A short connector trail is being constructed on the wet/northwest side of Trunfo Peak. When the trail is complete, it will connect the Backbone Trail to Yellow Hill Fire Road, near the summit of Triunfo Peak. The new trail will enable those doing the Backbone Trail to climb Triunfo Peak and return to the Backbone Trail without backtracking.
Rocky Peak Road is an exceptionally popular hiking and biking trail that starts at Santa Susana Pass, on the north side of the 118 Freeway. Regardless of the time of day or weather I ALWAYS see someone on this trail.
The plan for this afternoon’s run was to do an out and back on Rocky Peak Road to the top of the Chumash Trail (3.8 miles) or to Fossil Point (4.8 miles).
Another runner was finishing their workout as I started up the initial steep climb. Glistening in the warm sun, runoff from yesterday’s storm streaked some of the sandstone rocks, and ephemeral streams gurgled in the ravines and gullies.
Thanks to the sandstone geology, the dirt road wasn’t as muddy as most other local trails would be. Although heavily eroded from numerous Winter storms, it was still near the top of my list of places to run during periods of wet weather.
In the aftermath of yesterday’s storm the weather was spectacular. The temperature was warm enough to run in shorts and short-sleeves but still comfortable chugging up Rocky Peak Road’s steep hills. Puffy cumulus clouds filled the sky, creating postcard views at every turn.
More focused about getting up the hill than any weather concerns, I continued past the top of the Hummingbird Trail and through a gap in the rocks to a section of road with a good view of the San Fernando Valley and San Gabriel Mountains.
I’d been in a situation similar to this several times on Rocky Peak. As a storm moves east from Los Angeles, energy circulating around the low can sometimes result in “back-door” precipitation. In this scenario, clouds build-up over the mountains to the north and then drift over the San Fernando Valley, producing showers — and sometimes — thunderstorms.
But today’s scenario was a bit more complicated. A much larger area, extending east to the San Gabriel Mountains, was rapidly destabilizing. What had been a picturesque sky at the start of the run was now congested and ominous. The question wasn’t so much if it was going to rain, but if a thunderstorm was going to develop.
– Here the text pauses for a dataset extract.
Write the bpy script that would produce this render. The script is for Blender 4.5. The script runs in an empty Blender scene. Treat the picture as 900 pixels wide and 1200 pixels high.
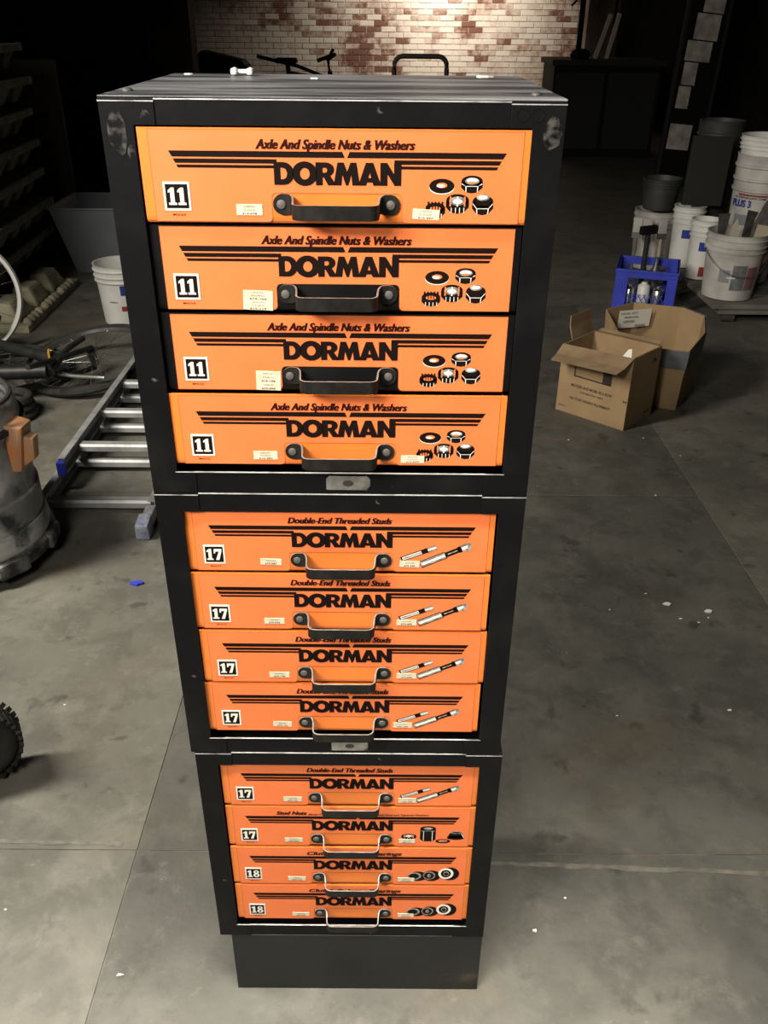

As I continued up the road, the sky darkened, the temperature cooled, and the wind became more gusty and fitful. A little chilly, I pulled on my arm sleeves. I laughed nervously as I mistook the roar of a passing jet for thunder. That was a jet, right?
When people say they are “doing Rocky Peak,” they are often referring to a high point on Rocky Peak Road that is west of the actual peak and about 2.4 miles from the trailhead. The final climb to this high point is a good one — gaining about 450 feet over three-quarters of a mile.
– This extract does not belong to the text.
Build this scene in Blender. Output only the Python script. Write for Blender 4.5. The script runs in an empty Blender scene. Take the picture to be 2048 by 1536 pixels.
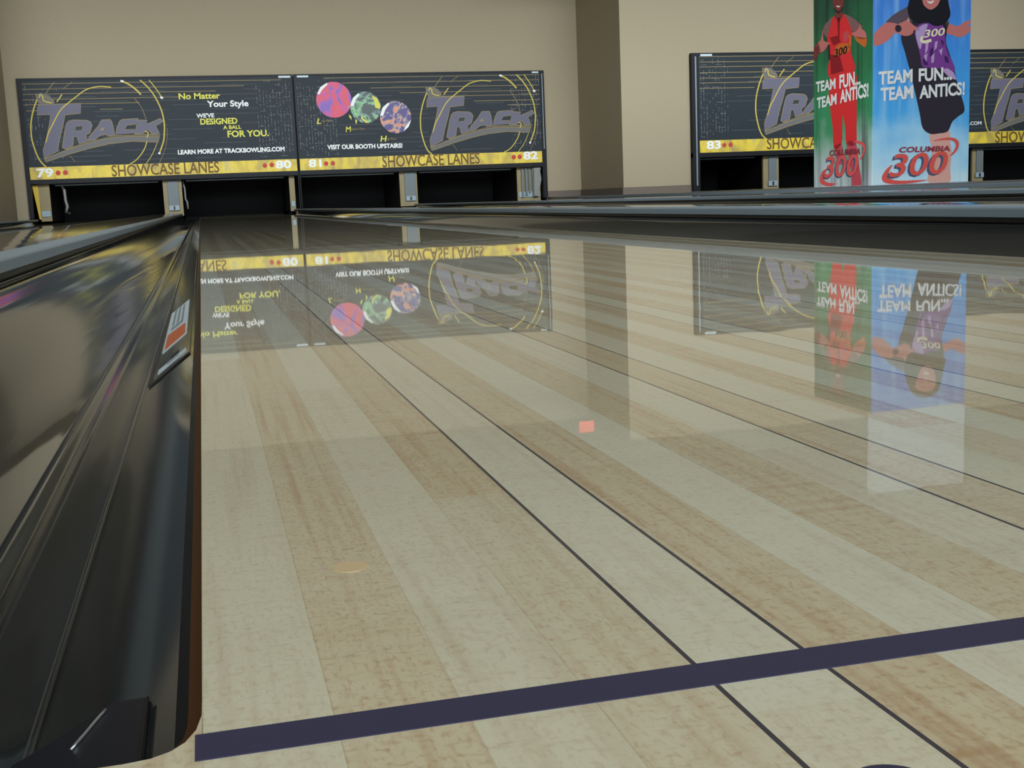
import bpy, bmesh, math, random, json
from mathutils import Vector, Matrix
random.seed(7)
C = bpy.context.scene.collection
scn = bpy.context.scene
PI = math.pi

# ------------------------------------------------------------------ camera
cam_d = bpy.data.cameras.new('camera'); cam = bpy.data.objects.new('camera', cam_d); C.objects.link(cam)
Rv = Vector((0.96793082, -0.24788132, -0.04080173)); Uv = Vector((0.07719114, 0.13890696, 0.98729245)); Fv = Vector((0.23906371, 0.95878032, -0.15358657))
cam.matrix_world = Matrix(((Rv.x, Uv.x, -Fv.x, 0.00798), (Rv.y, Uv.y, -Fv.y, -0.24359), (Rv.z, Uv.z, -Fv.z, 0.10677), (0, 0, 0, 1)))
cam_d.sensor_width = 36.0; cam_d.lens = 36.0 * 2410.884 / 2048; cam_d.clip_start = 0.01; cam_d.clip_end = 200
scn.camera = cam
# ------------------------------------------------------------------ world, lights, exposure
w = bpy.data.worlds.new('hall'); scn.world = w; w.use_nodes = True
bg = w.node_tree.nodes['Background']; bg.inputs[0].default_value = (0.86, 0.98, 1.06, 1); bg.inputs[1].default_value = 0.27
def area(name, loc, target, sx, sy, power, col, spread=180):
    l = bpy.data.lights.new(name, 'AREA'); l.shape = 'RECTANGLE'; l.size = sx; l.size_y = sy; l.energy = power; l.color = col; l.spread = math.radians(spread)
    o = bpy.data.objects.new(name, l); C.objects.link(o); o.location = loc
    o.rotation_euler = (Vector(target) - Vector(loc)).to_track_quat('-Z', 'Y').to_euler()
    return o
area('concourse_light', (1.0, -4.6, 3.2), (1.5, 1.6, 0.0), 9, 2.0, 320, (0.95, 1.03, 1.08))
area('lane_light', (1.5, 1.5, 3.2), (2.0, 8.0, 0.0), 14, 1.0, 345, (0.95, 1.03, 1.07))
area('masking_light', (3.0, 9.5, 3.15), (3.2, 17.2, 0.9), 18, 0.5, 195, (0.93, 1.01, 1.04), 64)
area('side_light', (-3.5, 6.0, 3.1), (5.5, 9.4, 0.9), 2.0, 0.6, 26, (0.95, 1.0, 1.04), 50)  # fill light added to brighten the green side of the tower
scn.view_settings.view_transform = 'Standard'; scn.view_settings.look = 'None'
scn.view_settings.gamma = 1; scn.view_settings.use_curve_mapping = False
scn.view_settings.exposure = 0.38

# ------------------------------------------------------------------ materials
def lin(r, g, b):
    f = lambda c: c / 12.92 if c <= .04045 else ((c + .055) / 1.055) ** 2.4
    return (f(r / 255), f(g / 255), f(b / 255), 1)
def mat(name, rgb, rough=.5, metal=0, coat=0, noise=0.0, nscale=30, bump=0.0, emit=0, spec=None):
    m = bpy.data.materials.new(name); m.use_nodes = True
    nt = m.node_tree; p = nt.nodes['Principled BSDF']
    p.inputs['Base Color'].default_value = lin(*rgb); p.inputs['Roughness'].default_value = rough
    p.inputs['Metallic'].default_value = metal; p.inputs['Coat Weight'].default_value = coat; p.inputs['Coat Roughness'].default_value = .03
    if spec is not None: p.inputs['Specular IOR Level'].default_value = spec
    if noise or bump:
        tc = nt.nodes.new('ShaderNodeTexCoord'); n = nt.nodes.new('ShaderNodeTexNoise'); n.inputs['Scale'].default_value = nscale; n.inputs['Detail'].default_value = 6
        nt.links.new(tc.outputs['Object'], n.inputs['Vector'])
        if noise:
            mx = nt.nodes.new('ShaderNodeMix'); mx.data_type = 'RGBA'
            c = lin(*rgb); mx.inputs[6].default_value = [v * (1 - noise) for v in c[:3]] + [1]; mx.inputs[7].default_value = [min(1, v * (1 + noise)) for v in c[:3]] + [1]
            nt.links.new(n.outputs['Fac'], mx.inputs[0]); nt.links.new(mx.outputs[2], p.inputs['Base Color'])
        if bump:
            b = nt.nodes.new('ShaderNodeBump'); b.inputs['Strength'].default_value = bump; b.inputs['Distance'].default_value = .002
            nt.links.new(n.outputs['Fac'], b.inputs['Height']); nt.links.new(b.outputs['Normal'], p.inputs['Normal'])
    if emit:
        p.inputs['Emission Color'].default_value = lin(*rgb); p.inputs['Emission Strength'].default_value = emit
    return m
class NT:
    def __init__(s, m): s.t = m.node_tree; s.p = s.t.nodes['Principled BSDF']
    def n(s, typ, **kw):
        x = s.t.nodes.new('ShaderNode' + typ)
        for k, v in kw.items(): setattr(x, k, v)
        return x
    def l(s, a, b): s.t.links.new(a, b)
    def math(s, op, a, b=None):
        x = s.n('Math', operation=op)
        for i, v in enumerate((a, b)):
            if v is None: continue
            if isinstance(v, (int, float)): x.inputs[i].default_value = v
            else: s.l(v, x.inputs[i])
        return x.outputs[0]
    def mix(s, fac, a, b, mode='MIX'):
        x = s.n('Mix', data_type='RGBA', blend_type=mode)
        for i, v in ((0, fac), (6, a), (7, b)):
            if isinstance(v, (int, float)): x.inputs[i].default_value = v
            elif isinstance(v, tuple): x.inputs[i].default_value = v
            else: s.l(v, x.inputs[i])
        return x.outputs[2]
    def ramp(s, fac, stops):
        x = s.n('ValToRGB'); e = x.color_ramp.elements
        while len(e) < len(stops): e.new(.5)
        for q, (pos, col) in zip(e, stops): q.position = pos; q.color = col if len(col) == 4 else (*col, 1)
        s.l(fac, x.inputs[0]); return x.outputs[0]
BOARD = 0.02703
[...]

The road on this stretch is oriented in such a way that the terrain hides the view to the north. I was anxious to get to the top of the hill so I could get a better idea of what the weather was doing. As I worked up the road, I would occasionally feel the cold splash of a raindrop on one leg or the other.
Nearing the top, I thought, “I may get wet, but at least there’s been no thunder.” Within seconds of that proclamation, and as I reached the highest point, there was a long, loud, crackling peal of thunder.
One look at the sky and all thoughts of continuing to the Chumash Trail were gone. I turned around and started running down the hill, hoping to avoid the worst of the storm.
First one pea-sized hailstone hit the ground, then another, and then a sleety barrage of rain and hail poured from the sky. Instantly soaked, I shuddered as thunder echoed overhead and cold rain ran down my back. Muddy water flowed in rivulets down the sodden road and I cautioned myself to run fast, but not too fast.
I didn’t expect to outrun the storm, but hoped I might move to a part of it that was less intense. And that’s what happened. As I descended, the deluge gradually diminished. Most of the activity seemed to be behind me and a little to the east.
By the time I got down to the Hummingbird Trail, it was only sprinkling. The strong cell that had been over Rocky Peak had drifted southeast, and was now over the Porter Ranch – Northridge area.